Kuwaiti network operator Zain intends to increase its capital by about 75% by selling stock to existing investors.

Zain intends to bolster its financial position to aid its acquisitive growth strategy in the next few years. The company, which announced it had acquired Iraqi telco Iraqna this week, also recently signaled that it intends to make an acquisition in Europe as early as 2008.

The firm hopes to raise $4.4 billion by selling 1.4 billion shares at $3.1 each, according to reports from Reuters.

Dr.
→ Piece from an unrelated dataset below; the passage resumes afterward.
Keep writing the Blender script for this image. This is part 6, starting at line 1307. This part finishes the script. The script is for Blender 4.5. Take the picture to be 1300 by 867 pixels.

Saad Al-Barrak, Zain's managing director and deputy chairman, said the move is intended to increase the company's liquidity, allowing it to take advantage of the "right opportunities" as they arise.

"On one hand, increasing the company's capital will provide Zain with the liquidity that is necessary to enable it to meet its commitments to its stakeholders according to our ambitious strategies," he said.

"On the other hand, this increase will play a significant role in reducing the borrowing costs of our operations in the short term and allow us to leverage for the future when the right opportunities arise."

Asaad Al-Banwan, Zain's chairman, added: "Zain has consistently gained a reputation as a frontrunner when it comes to seizing and acquiring new investment opportunities in the regional markets. Maintaining and increasing shareholders' equity remain a priority while the company continues to grow and expand."